One local pleasure is to navigate the Cascade Mountains by car, stopping for fresh fruit in the Yakima Valley, tasting wines along the way, watching the Columbia River rise and fall, and seeing the wheat fields transforming from green to gold.
In the midst of these riches is an abandoned U.S. Army fort, one of two in our state (the other is Fort Walla Walla) that were constructed to “protect” white settlers in the 1850s and 1860s. Its name is Fort Simcoe.
Fort Simcoe, 20 miles south of Yakima at the end of State Highway 220, was originally an ancient camping area for tribes of the Yakima nation. It was sited around cold springs that bubble out of the ground (still bubbling) called Mool Mool. The name “Simcoe” likely derives from the tribal name Sim-Kwee, which describes the ridge around the nearby valley.
When disputes arose between the Yakima people and invading Euro-American visitors, sites were constructed by the U.S. Army. Simcoe seemed just right: fresh water, nearby timber, grasslands everywhere, and a relatively defendable location.
Construction of Fort Simcoe began on 8 August 1856 by companies G and F of the Ninth Infantry, led by Major Robert Seldon Garnett. Pine logs provided the basic building material. A sketch by Pvt. C.M. Schultz of Company G shows a large, gently sloping 420-foot square parade ground surrounded by more than 20 buildings. A slim flagpole towers over the north end of the grounds. Only five of the original buildings remain.
Among the surviving buildings are the Commanding Officer’s house and several others that appear to be in a time warp. They resemble English country houses, with wells, triangular pane windows and rose gardens surrounded by oak trees. These charming properties were designed by Louis Scholl, a clerk and draftsman at Fort Dalles, Oregon, who used Andrew Jackson Downing’s “Villa Farm House” as a model from Downing’s then-famous book, Architecture of Country Houses. Scholl noted that “a pack train of nearly 50 mules moved between Fort Dalles and Simcoe,” transporting building materials for these quaint structures.

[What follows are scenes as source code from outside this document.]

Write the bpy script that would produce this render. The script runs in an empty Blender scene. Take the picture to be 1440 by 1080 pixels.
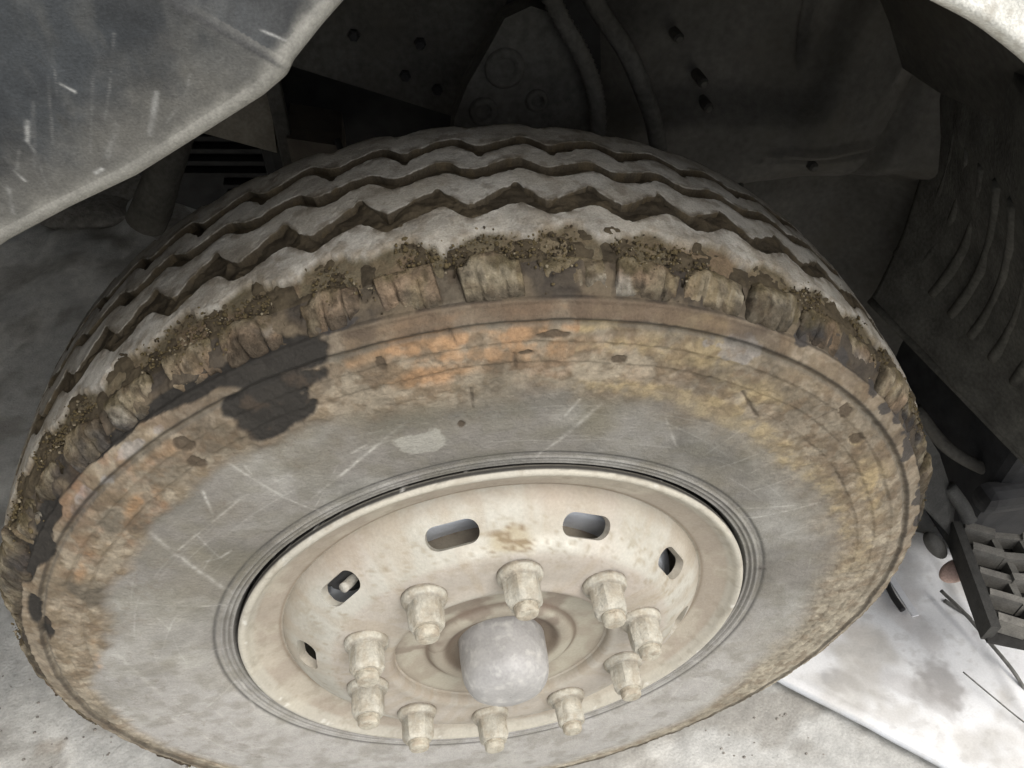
import bpy, bmesh, math, random
import numpy as np
from mathutils import Vector, Matrix

random.seed(7)
R = math.radians
sc = bpy.context.scene
COL = sc.collection

# ------------------------------------------------------------ camera
cam_d = bpy.data.cameras.new('camera')
cam_o = bpy.data.objects.new('camera', cam_d)
COL.objects.link(cam_o)
cam_d.sensor_width = 36.0
cam_d.lens = 1121.63 / 1440.0 * 36.0
cam_d.clip_start = 0.02
cam_d.clip_end = 600.0
rt = Vector((0.9882760, -0.1526780, 0.0001274))
up = Vector((0.1068243, 0.6920635, 0.7138884))
fw = Vector((0.1090832, 0.7055052, -0.7002594))
M = Matrix.Identity(4)
for i in range(3):
    M[i][0] = rt[i]; M[i][1] = up[i]; M[i][2] = -fw[i]
M[0][3], M[1][3], M[2][3] = -0.059052, -0.602675, 0.892326
cam_o.matrix_world = M
sc.camera = cam_o

# ------------------------------------------------------------ light
SUN_EL, SUN_AZ = 60.0, 150.0        # azimuth measured from +Y clockwise
sky = bpy.data.worlds.new('World')
sc.world = sky
sky.use_nodes = True
wn = sky.node_tree
bg = wn.nodes['Background']
st = wn.nodes.new('ShaderNodeTexSky')
st.sky_type = 'NISHITA'
st.sun_disc = False
st.sun_elevation = R(SUN_EL)
st.sun_rotation = R(SUN_AZ)
st.air_density = 1.0
st.dust_density = 4.0
st.ozone_density = 0.6
hs = wn.nodes.new('ShaderNodeHueSaturation'); hs.inputs['Saturation'].default_value = 0.35      # thin overcast: a greyer sky
wn.links.new(st.outputs[0], hs.inputs['Color']); wn.links.new(hs.outputs[0], bg.inputs[0])
bg.inputs[1].default_value = 0.15
sd = bpy.data.lights.new('sun', 'SUN')
sd.energy = 2.0
sd.angle = R(50)
sd.color = (1.0, 0.97, 0.93)
so = bpy.data.objects.new('sun', sd)
COL.objects.link(so)
sdir = Vector((math.sin(R(SUN_AZ)) * math.cos(R(SUN_EL)), math.cos(R(SUN_AZ)) * math.cos(R(SUN_EL)), math.sin(R(SUN_EL))))
so.rotation_euler = sdir.to_track_quat('Z', 'Y').to_euler()
so.location = sdir * 10
sc.view_settings.view_transform = 'Standard'
sc.view_settings.look = 'None'
sc.view_settings.gamma = 1.0
sc.view_settings.exposure = 0.2

# ------------------------------------------------------------ numpy noise
def _h(ix, iy, iz, seed):
    n = (ix * 374761393 + iy * 668265263 + iz * 2147483647 + seed * 974634777) & 0xffffffff
    n = ((n ^ (n >> 13)) * 1274126177) & 0xffffffff
    n = ((n ^ (n >> 16)) * 2246822519) & 0xffffffff
    return ((n ^ (n >> 15)) & 0xffff) / 65535.0

def vn(P, s=1.0, seed=0):
    """value noise 0..1 at points P (N,3) of cell size s"""
    p = np.asarray(P, float) / s + 1000.0
    i = np.floor(p).astype(np.int64); f = p - i
    f = f * f * (3 - 2 * f)
    x, y, z = i[..., 0], i[..., 1], i[..., 2]
    a, b, c = f[..., 0], f[..., 1], f[..., 2]
    o = 0
    for dx in (0, 1):
        for dy in (0, 1):
            for dz in (0, 1):
                o = o + _h(x + dx, y + dy, z + dz, seed) * (a if dx else 1 - a) * (b if dy else 1 - b) * (c if dz else 1 - c)
    return o

def fbm(P, s=1.0, seed=0, o=4, g=0.5):
    t = 0; w = 1.0; k = 0
    for j in range(o):
        t = t + w * vn(P, s / 2 ** j, seed + j * 17); k += w; w *= g
    return t / k

def ss(a, b, x):
    t = np.clip((x - a) / (b - a), 0, 1)
    return t * t * (3 - 2 * t)

def srgb(r, g, b, k=1.0):
    return np.array([((v / 255.0 + 0.055) / 1.055) ** 2.4 if v > 10 else v / 255.0 / 12.92 for v in (r, g, b)]) * k

def mix(c, col, m):
    m = np.clip(m, 0, 1)[..., None]
    return c * (1 - m) + np.asarray(col) * m

# ------------------------------------------------------------ materials
def mat(name, base=(0.5, 0.5, 0.5), rough=0.85, metal=0.0, attr=False, noise=((60, 0.15), (400, 0.12)),
        bump=((300, 0.0006),), spec=0.3, tint=None):
    """noise: (scale, strength) multiplies the colour; bump: (scale, distance in m)"""
    m = bpy.data.materials.new(name)
    m.use_nodes = True
    nt = m.node_tree; n = nt.nodes; l = nt.links
    b = n['Principled BSDF']
    b.inputs['Roughness'].default_value = rough
    b.inputs['Metallic'].default_value = metal
    b.inputs['Specular IOR Level'].default_value = spec
    geo = n.new('ShaderNodeNewGeometry')
    if attr:
        a = n.new('ShaderNodeAttribute'); a.attribute_name = 'Col'; cur = a.outputs['Color']
    else:
        a = n.new('ShaderNodeRGB'); a.outputs[0].default_value = (*base, 1); cur = a.outputs[0]
    for i, (s, k) in enumerate(noise):
        t = n.new('ShaderNodeTexNoise'); t.inputs['Scale'].default_value = s; t.inputs['Detail'].default_value = 4
        l.new(geo.outputs['Position'], t.inputs['Vector'])
        mr = n.new('ShaderNodeMapRange')
        mr.inputs[1].default_value = 0.3; mr.inputs[2].default_value = 0.7
        mr.inputs[3].default_value = 1 - k; mr.inputs[4].default_value = 1 + k
        l.new(t.outputs['Fac'], mr.inputs[0])
        vm = n.new('ShaderNodeVectorMath'); vm.operation = 'SCALE'
        l.new(cur, vm.inputs[0]); l.new(mr.outputs[0], vm.inputs['Scale'])
        cur = vm.outputs[0]
    if tint:
        col, s, lo, hi = tint
        t = n.new('ShaderNodeTexNoise'); t.inputs['Scale'].default_value = s; t.inputs['Detail'].default_value = 6
        l.new(geo.outputs['Position'], t.inputs['Vector'])
        mr = n.new('ShaderNodeMapRange'); mr.inputs[1].default_value = lo; mr.inputs[2].default_value = hi
        l.new(t.outputs['Fac'], mr.inputs[0])
        mx = n.new('ShaderNodeMix'); mx.data_type = 'RGBA'
        l.new(mr.outputs[0], mx.inputs[0]); l.new(cur, mx.inputs[6]); mx.inputs[7].default_value = (*col, 1)
        cur = mx.outputs[2]
    l.new(cur, b.inputs['Base Color'])
    prev = None
    for s, d in bump:
        t = n.new('ShaderNodeTexNoise'); t.inputs['Scale'].default_value = s; t.inputs['Detail'].default_value = 5
        l.new(geo.outputs['Position'], t.inputs['Vector'])
        bp = n.new('ShaderNodeBump'); bp.inputs['Distance'].default_value = d; bp.inputs['Strength'].default_value = 1.0
        l.new(t.outputs['Fac'], bp.inputs['Height'])
        if prev: l.new(prev, bp.inputs['Normal'])
        prev = bp.outputs[0]
    if prev: l.new(prev, b.inputs['Normal'])
    return m

M_TYRE = mat('dusty_rubber', attr=True, noise=((90, 0.07), (500, 0.10)), bump=((220, 0.0014), (900, 0.0005)), rough=0.88, spec=0.2)
M_TREAD = mat('worn_tread_rubber', attr=True, noise=((70, 0.10), (600, 0.16)), bump=((350, 0.0012), (1200, 0.0005)), rough=0.97, spec=0.08)
M_MUDB = mat('caked_mud', attr=True, noise=((120, 0.10), (600, 0.16)), bump=((160, 0.0028), (600, 0.0014)), rough=0.95, spec=0.1)
M_RIM = mat('cream_wheel_paint', attr=True, noise=((25, 0.05), (300, 0.06)), bump=((90, 0.0007), (500, 0.0004)), rough=0.62)
M_NUT = mat('dusty_nut_steel', attr=True, noise=((60, 0.14), (400, 0.12)), bump=((170, 0.0018), (600, 0.0007)), rough=0.8,
            tint=(tuple(srgb(160, 151, 134)), 110, 0.5, 0.8))
M_CAP = mat('hub_cap_metal', base=tuple(srgb(162, 160, 157)), noise=((30, 0.12), (300, 0.08)), bump=((60, 0.001), (400, 0.0004)), rough=0.45, spec=0.5,
            tint=(tuple(srgb(192, 190, 184)), 80, 0.52, 0.76))
M_DRUM = mat('brake_drum_metal', base=tuple(srgb(228, 233, 240)), rough=0.6, noise=((30, 0.15),))
M_BLACK = mat('black_plastic', base=(0.03, 0.03, 0.031), rough=0.7, noise=((40, 0.3),), tint=((0.045, 0.043, 0.04), 12, 0.5, 0.8))
M_BUMP = mat('scuffed_grey_plastic', attr=True, noise=((35, 0.12), (160, .10), (700, 0.16)), bump=((900, 0.0004), (60, 0.0009), (14, .003)), rough=0.72, spec=.2)
M_WHITE = mat('dusty_white_paint', base=tuple(srgb(214, 213, 205)), noise=((60, 0.06), (500, 0.16)), bump=((600, 0.0008),), rough=0.8,
              tint=(tuple(srgb(180, 176, 165)), 150, 0.5, 0.75))
M_FRAME = mat('grimy_chassis_paint', base=(0.105, 0.10, 0.088), noise=((14, 0.25), (120, 0.2)), bump=((60, 0.002), (300, 0.0008)), rough=0.9, spec=0.15,
              tint=((0.10, 0.09, 0.075), 9, 0.5, 0.8))
M_LINER = mat('dusty_liner_plastic', base=(0.125, 0.118, 0.104), noise=((8, 0.25), (90, 0.15)), bump=((40, 0.002), (300, 0.0006)), rough=0.85, spec=0.2,
              tint=((0.11, 0.10, 0.08), 6, 0.5, 0.8))
M_GUARD = mat('mud_guard_rubber', base=(0.12, 0.115, 0.10), noise=((20, 0.25), (150, 0.2)), bump=((120, 0.0015),), rough=0.9, spec=0.15)
M_DARK = mat('oily_black_metal', base=(0.035, 0.034, 0.033), noise=((30, 0.3),), rough=0.7)
M_STEP = mat('dusty_step_plastic', attr=True, noise=((60, 0.2), (400, 0.15)), bump=((200, 0.001),), rough=0.75)
M_SHEET = mat('chalky_white_sheet', attr=True, noise=((20, 0.04), (300, 0.05)), bump=((60, 0.0006),), rough=0.6)
M_CABLE = mat('grey_cable', base=(0.16, 0.155, 0.14), noise=((80, 0.3),), rough=0.8)
M_ROCK = mat('dusty_rubble', base=(0.28, 0.26, 0.23), noise=((8, 0.25), (60, 0.25)), bump=((20, 0.01), (120, 0.003)), rough=0.95, spec=0.1)
M_GROUND = mat('dusty_concrete_ground', attr=True, noise=((5, 0.06), (40, 0.12), (250, 0.10)), bump=((30, 0.004), (200, 0.0015)), rough=0.95, spec=0.1)

# ------------------------------------------------------------ object helpers
def link(o, parent=None, **props):
    COL.objects.link(o)
    if parent is not None: o.parent = parent
    for k, v in props.items(): o[k] = v
    return o

def mesh_np(name, V, F, m, parent=None, col=None, smooth=True, **props):
    """V (N,3) array; F (M,4) or (M,3) array"""
    me = bpy.data.meshes.new(name)
    V = np.asarray(V, np.float32); F = np.asarray(F, np.int32); k = F.shape[1]
    me.vertices.add(len(V)); me.vertices.foreach_set('co', V.ravel())
    me.loops.add(F.size); me.loops.foreach_set('vertex_index', F.ravel())
    me.polygons.add(len(F))
    me.polygons.foreach_set('loop_start', np.arange(0, F.size, k, dtype=np.int32))
    me.polygons.foreach_set('loop_total', np.full(len(F), k, np.int32))
    me.polygons.foreach_set('use_smooth', np.full(len(F), smooth, bool))
    me.update(calc_edges=True)
    if col is not None: set_col(me, col)
    me.materials.append(m)
    return link(bpy.data.objects.new(name, me), parent, **props)

def set_col(me, col):
    a = me.attributes.new('Col', 'FLOAT_COLOR', 'POINT')
    c = np.ones((len(me.vertices), 4), np.float32)
    c[:, :3] = np.broadcast_to(col, (len(me.vertices), 3))
    a.data.foreach_set('color', c.ravel())

def verts_of(me):
    v = np.empty(len(me.vertices) * 3, np.float32); me.vertices.foreach_get('co', v)
    return v.reshape(-1, 3).astype(float)

def bm_obj(name, bm, m, parent=None, smooth=False, bevel=0.0, auto=None, **props):
    if bevel:
        bmesh.ops.bevel(bm, geom=[e for e in bm.edges if e.is_manifold and e.calc_face_angle(0) > 0.5], offset=bevel, segments=2, affect='EDGES', profile=0.6)
    bmesh.ops.recalc_face_normals(bm, faces=bm.faces)
    me = bpy.data.meshes.new(name); bm.to_mesh(me); bm.free()
    me.polygons.foreach_set('use_smooth', np.full(len(me.polygons), smooth, bool))
    if auto is not None: 
        me.polygons.foreach_set('use_smooth', np.full(len(me.polygons), True, bool))
        me.set_sharp_from_angle(angle=R(auto))
    me.materials.append(m)
    return link(bpy.data.objects.new(name, me), parent, **props)

def grid_faces(nu, nv, wrap_u=False):
    """index (u*nv+v)"""
    u = np.arange(nu if wrap_u else nu - 1); v = np.arange(nv - 1)
    U, V_ = np.meshgrid(u, v, indexing='ij')
    U2 = (U + 1) % nu
    return np.stack([U * nv + V_, U * nv + V_ + 1, U2 * nv + V_ + 1, U2 * nv + V_], -1).reshape(-1, 4)

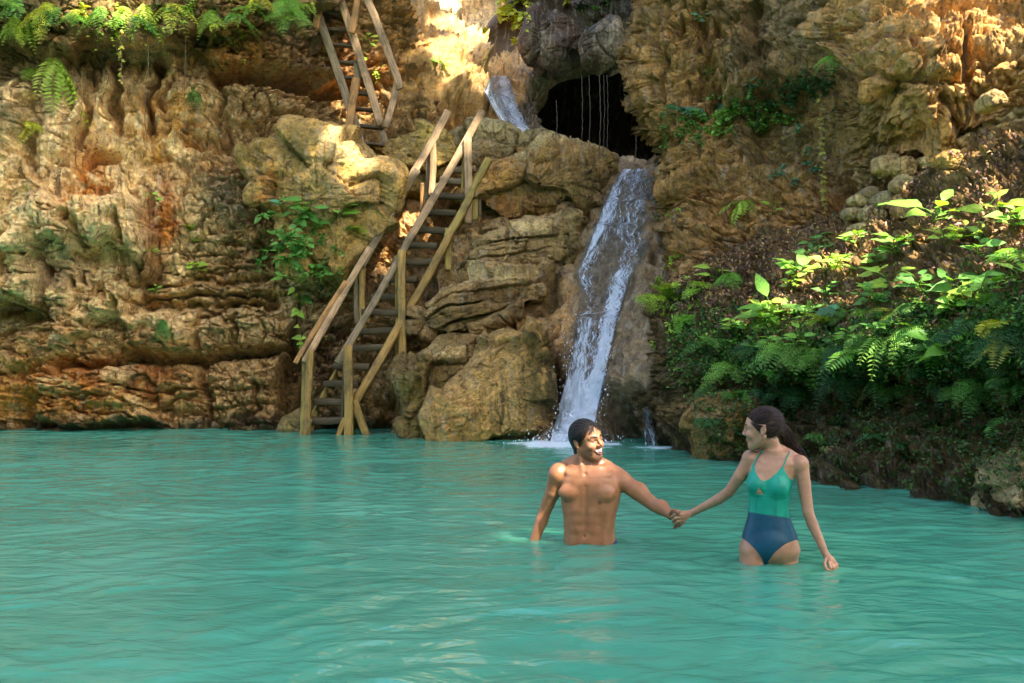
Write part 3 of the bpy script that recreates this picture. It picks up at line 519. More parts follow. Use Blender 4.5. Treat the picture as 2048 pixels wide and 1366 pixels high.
# ---- free stones ------------------------------------------------------------------------------------------------
def stone(name, poly, Y, D, seed, col, label, cat='boulder', e=.5, moss=.3, rough=1.0, mat='stone', group=None, cols=(), nt=240, npn=90, strat=0.0):
    """closed boulder: a traced outline at its own distance, bulging D metres to the front and back"""
    P = np.array(poly, float); cen = (P.min(0) + P.max(0)) / 2
    th = np.linspace(0, 2 * math.pi, nt, endpoint=False); dirs = np.stack([np.cos(th), np.sin(th)], 1); r = np.zeros(nt)
    for k in range(len(P)):
        a = P[k] - cen; b = P[(k + 1) % len(P)] - cen; ed = b - a
        den = dirs[:, 0] * ed[1] - dirs[:, 1] * ed[0]; den = np.where(np.abs(den) < 1e-9, 1e-9, den)
        t = (a[0] * ed[1] - a[1] * ed[0]) / den; u = (a[0] * dirs[:, 1] - a[1] * dirs[:, 0]) / den
        r = np.where((t > 0) & (u >= -1e-6) & (u <= 1 + 1e-6), np.maximum(r, t), r)
    k = np.ones(5) / 5; r = np.convolve(np.concatenate([r[-2:], r, r[:2]]), k, 'valid')
    ro = np.sin(np.linspace(0, math.pi / 2, npn // 2)) ; cp = np.concatenate([ro, ro[::-1][1:]]); sp = np.concatenate([-(1 - ro ** (2 / e)) ** (e / 2), ((1 - ro ** (2 / e)) ** (e / 2))[::-1][1:]]); npn = len(cp)
    fr = np.fft.rfft(r); fr[3:] = 0; rs = np.fft.irfft(fr, nt); kk = sstep(.3, 1.0, cp)[:, None]; rk = (rs[None] * (1 - kk) + r[None] * kk) * cp[:, None]
    X = cen[0] + rk * dirs[:, 0][None]; Z = cen[1] + rk * dirs[:, 1][None]
    q = at(X, Z, Y); q[..., 1] = Y + D * sp[:, None] + 0 * X
    du = np.roll(q, -1, 1) - np.roll(q, 1, 1); dv = np.gradient(q, axis=0); n = np.cross(dv, du); n /= np.linalg.norm(n, axis=-1)[..., None] + 1e-9
    c0 = q.reshape(-1, 3).mean(0); n[((q - c0) * n).sum(-1) < 0] *= -1
    size = np.sqrt(np.prod((q.reshape(-1, 3).max(0) - q.reshape(-1, 3).min(0))[[0, 2]])); s = min(1, size / 1.2)
    w = q + fbm(q * 1.4 / max(s, .3), 3, .5, seed)[..., None] * .1
    f1, f2, cid = worley(w * 1.5 / max(s, .25), seed)
    d = rough * s * (-.22 * joints(q / max(s, .4), seed) + .60 * facets(q, .95 * max(s, .3), seed + 1, (1, 1, 1.2), 1, .12) + .14 * facets(q, .24 * max(s, .3), seed + 2) + .15 * facets(q, .08 * max(s, .35), seed + 3)) + rough * s * (.05 * fbm(q * 1.3 / max(s, .3), 4, .5, seed) + .05 * (hash1(cid, seed) - .5) + .02 * ridged(q * 3 / max(s, .3), 4, .55, seed + 4) + .014 * fbm(q * 11 / max(s, .4), 4, .6, seed + 6))
    if strat: d += strat * strata(q, .22, seed + 8, .12, (-.15, 0))
    q = q + n * d[..., None] + .03 * s * np.stack([fbm(q * 2.5, 3, .5, seed + 30), fbm(q * 2.5, 3, .5, seed + 33), fbm(q * 2.5, 3, .5, seed + 36)], -1)
    cc = Col(nt * npn, col); n2 = fbm(q * 3, 5, .6, seed + 9); n1 = fbm(q * 1.1, 4, .5, seed + 11)
    cc.mix(.55 * sstep(0, .5, n1), tuple(x * .55 for x in col)); cc.mix(.45 * sstep(.1, .5, n2), tuple(min(.7, x * 1.5) for x in col))
    for x, y, rx, ry, cl, st in cols:
        m = st * np.exp(-(((X + 14 * n2 - x) / rx) ** 2 + ((Z + 14 * n1 - y) / ry) ** 2)) * sstep(-.5, .1, n2 + .15)
        if cl is None: cc.moss(m)
        else: cc.mix(m, cl)
    cc.moss(moss * sstep(.0, .5, n2 + .2 * n1))
    fc = grid_faces(npn, nt, True)
    o = put(name, q.reshape(-1, 3), fc, M[mat], col=cc.c)
    return tag(o, label, cat, group)
stone('boulder', [(503, 318), (530, 286), (600, 270), (660, 277), (716, 284), (738, 332), (800, 343), (806, 372), (780, 420), (735, 470), (700, 560), (610, 560), (570, 480), (530, 410), (508, 362)], 16.55, .95, 101, (.40, .30, .12), 'big squared yellowish boulder on the ledge left of the lower ladder', e=.42, moss=.18,
      cols=[(560, 370, 14, 60, ORANGE, 1.3), (640, 320, 60, 20, OLIVE, .9), (620, 310, 50, 24, None, .7), (720, 330, 60, 26, CREAM, 1), (700, 310, 30, 20, CREAM, 1), (540, 330, 30, 60, OLIVE, 1), (640, 400, 40, 60, (.30, .24, .09), 1), (720, 400, 60, 60, PALE, .7)])
stone('boulder', [(735, 300), (780, 286), (850, 261), (905, 274), (918, 312), (905, 372), (850, 400), (790, 380), (745, 345)], 17.75, .7, 102, (.36, .30, .13), 'yellow-green mossy boulder behind the top of the handrails', e=.45, moss=.35, cols=[(850, 285, 60, 20, (.42, .38, .12), 1), (760, 340, 30, 60, OCHRE, .8)])
stone('boulder', [(903, 276), (960, 261), (1010, 257), (1060, 270), (1100, 291), (1096, 335), (1000, 350), (930, 345), (898, 320)], 18.4, .8, 103, (.25, .23, .14), 'flat-topped grey-green slab below the upper cascade', e=.4, moss=.35, cols=[(1000, 268, 90, 10, (.40, .40, .28), 1)])
stone('boulder', [(930, 300), (960, 282), (985, 286), (1000, 310), (1004, 345), (940, 350)], 17.6, .35, 110, (.24, .20, .11), 'small dark rounded boulder at the top of the right handrail', e=.55, moss=.3)
stone('boulder', [(1066, 302), (1098, 288), (1165, 300), (1212, 316), (1234, 331), (1215, 352), (1150, 350), (1080, 330)], 18.5, .6, 104, (.24, .22, .13), 'low wet slab in front of the dark cave mouth', e=.5, moss=.2, mat='wet')
stone('boulder', [(940, 380), (985, 332), (1050, 311), (1130, 309), (1192, 311), (1228, 329), (1218, 362), (1192, 402), (1140, 424), (1060, 440), (1000, 462), (946, 452), (928, 415)], 17.3, .85, 105, (.29, .20, .085), 'broad brown boulder between the lower ladder and the waterfall lip', e=.48, moss=.35, rough=1.2, cols=[(1060, 318, 110, 9, (.45, .43, .30), 1.1), (1170, 390, 50, 30, None, 1.1), (1000, 350, 40, 40, OCHRE, .8), (1010, 420, 60, 24, RUST, .6)])
stone('boulder', [(796, 752), (812, 724), (858, 694), (900, 678), (950, 684), (968, 730), (960, 800), (950, 884), (812, 880), (806, 800)], 15.1, .75, 106, (.20, .145, .06), 'dark mossy boulder in the water beside the foot of the ladder', e=.42, moss=.5, cols=[(880, 700, 40, 14, CREAM, 1.2), (920, 690, 40, 14, PALE, 1), (850, 800, 50, 60, OLIVE, 1), (900, 870, 120, 14, None, 1.2), (930, 730, 14, 40, RUST, .5)])
stone('boulder', [(932, 730), (962, 664), (1010, 640), (1062, 645), (1100, 690), (1120, 760), (1112, 830), (1104, 886), (985, 892), (880, 882), (872, 826), (900, 776)], 14.75, .85, 107, (.44, .32, .16), 'tall tan boulder with a mossy dark right side left of the fall', e=.42, moss=.3, rough=.9, cols=[(1080, 730, 34, 150, None, 1.25), (1030, 680, 60, 26, None, .9), (1000, 790, 50, 60, (.52, .38, .2), 1), (910, 840, 40, 40, ORANGE, .4), (1110, 760, 18, 110, DARK, 1)])
stone('boulder', [(822, 668), (838, 604), (900, 566), (990, 548), (1078, 556), (1092, 596), (1010, 636), (960, 676), (890, 690)], 15.95, .55, 121, (.30, .225, .13), 'sloping layered slab above the two mossy boulders', e=.4, moss=.3, rough=.8, strat=.16, cols=[(960, 560, 120, 10, CREAM, 1.2), (880, 650, 60, 24, None, 1), (1000, 600, 60, 20, BROWN, .7)])
stone('boulder', [(896, 548), (940, 498), (1040, 462), (1120, 448), (1168, 436), (1160, 500), (1104, 548), (1000, 552)], 16.45, .5, 122, (.33, .26, .16), 'tilted pale slab halfway up between the ladder and the fall', e=.4, moss=.25, rough=.8, strat=.16, cols=[(1060, 466, 90, 9, CREAM, 1), (1130, 500, 20, 40, None, 1.1), (960, 530, 60, 14, DARK, .6)])
stone('boulder', [(940, 476), (985, 446), (1080, 424), (1150, 412), (1196, 404), (1184, 440), (1060, 470), (965, 506)], 16.85, .45, 123, (.27, .20, .12), 'narrow dark slab directly under the broad brown boulder', e=.45, moss=.3, rough=.8, strat=.12)
stone('boulder', [(776, 872), (800, 836), (830, 830), (836, 880), (800, 886)], 15.5, .25, 111, (.28, .24, .17), 'small pale rock wedged at the water left of the mossy boulder', e=.6)
stone('boulder', [(560, 866), (570, 836), (600, 820), (640, 832), (640, 868)], 16.1, .35, 112, (.22, .19, .10), 'low mossy rock at the waterline behind the left ladder post', e=.55, moss=.6)
stone('boulder', [(1048, 70), (1064, 40), (1100, 22), (1138, 32), (1158, 72), (1162, 112), (1124, 140), (1085, 137), (1054, 105)], 19.6, .7, 108, (.050, .030, .020), 'dark red-brown boulder jammed high in the gorge', e=.55, moss=.1, rough=1.3, mat='wet', cols=[(1085, 105, 26, 24, (.11, .095, .09), 1)])
stone('boulder', [(1156, 90), (1176, 66), (1205, 46), (1234, 50), (1238, 90), (1240, 132), (1200, 142), (1165, 128)], 18.7, .55, 109, (.060, .050, .042), 'wet grey boulder hanging above the cave with water dripping from it', e=.55, moss=.1, mat='wet', cols=[(1205, 65, 30, 18, (.13, .125, .125), 1), (1200, 120, 60, 22, DARK, 1)])
stone('boulder', [(1990, 1060), (1970, 1000), (1984, 930), (2010, 895), (2060, 880), (2160, 900), (2180, 1080), (2060, 1080)], 7.75, .4, 113, (.42, .38, .29), 'pale cracked boulder at the waterline by the right picture edge', e=.5, moss=.3, rough=1.3, cols=[(2000, 930, 40, 30, None, .9)])
stone('boulder', [(1394, 850), (1412, 812), (1448, 795), (1500, 792), (1532, 830), (1524, 905), (1490, 935), (1400, 922)], 11.75, .4, 114, (.27, .185, .075), 'mossy brown boulder in the bank behind the woman', e=.5, moss=.55, rough=1.3, mat='bank', cols=[(1440, 830, 34, 30, (.36, .25, .10), 1)])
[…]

From 1856 to 1859 Fort Simcoe served as a proper military base. In 1859 it was turned over to the Bureau of Indian Affairs as an Agency headquarters. A school was established, and trades were taught. The entire operation was then dominated by one of the territory’s most interesting figures, Methodist Episcopal missionary James Harvey Wilbur, known as “Father Wilbur.”
In 1853 Fort Simcoe was established as a Washington State Park under a 99-year lease from the Yakima nation. Picnic facilities, a large, manicured lawn, shade trees (mostly oak) and perfect view of the surrounding hills make Fort Simcoe a lonely, semi-secret resting place.